Als je boos of geïrriteerd bent, probeer dan niet te emotioneel te reageren naar je kind. Zoek naar manieren om met je boosheid of irritatie om te gaan, bijvoorbeeld door jezelf af te leiden of even diep adem te halen voor je reageert. Houd de belangrijke regels in je achterhoofd. Je hoeft ook niet overal de strijd over aan te gaan. Het klinkt gemakkelijk, maar het kan soms best lastig zijn om te achterhalen waarom iets niet lukt. Geef jezelf en je kind de tijd. Je hoeft niet alles ineens op te lossen of meteen te streng te zijn.

Kijken en bijstellen

Niet tevreden over het eetgedrag van je kind? Het werkt vaak goed om van een afstandje te kijken naar wat er gebeurt, goed gaat en misgaat en niet telkens meteen te reageren. Elke avond strijd aan tafel? Noteer een week lang hoe het gaat bij je thuis. Je kunt ook iemand anders vragen om dit te doen, bijvoorbeeld je partner of een oma of opa die regelmatig oppast.

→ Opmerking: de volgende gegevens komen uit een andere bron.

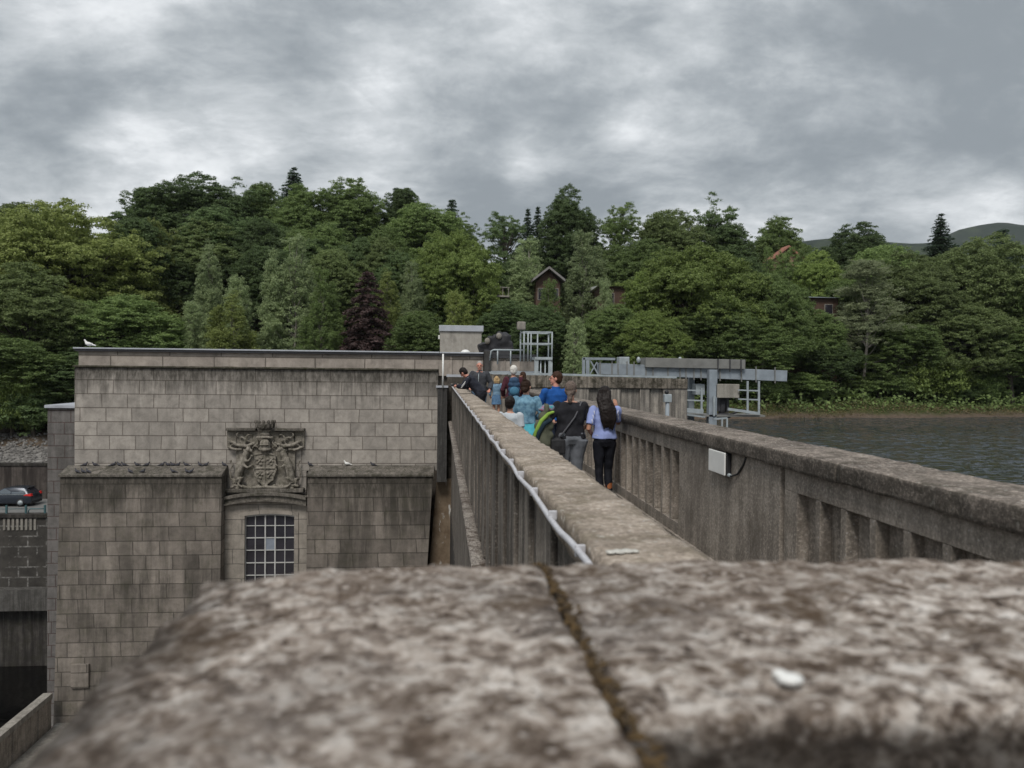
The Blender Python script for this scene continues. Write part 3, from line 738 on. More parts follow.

Het werkt het beste als je een periode noteert wat er allemaal wel goed gaat tijdens de maaltijd of de maaltijden die wel rustig verlopen. Hoe was de situatie? Wat aten jullie? Was je kind moe of viel het mee? Wat viel er op of was er anders dan anders? Hoe laat aten jullie? Hoe heb je aangestuurd en gereageerd? Zo ontdek je wat er werkt.

Vind je dat lastig, dan kan het goed zijn om hulp te vragen. Van je omgeving, bijvoorbeeld je partner, een familielid of een andere ouder. Of van een professional, zoals een (kinder)psycholoog of opvoeddeskundige.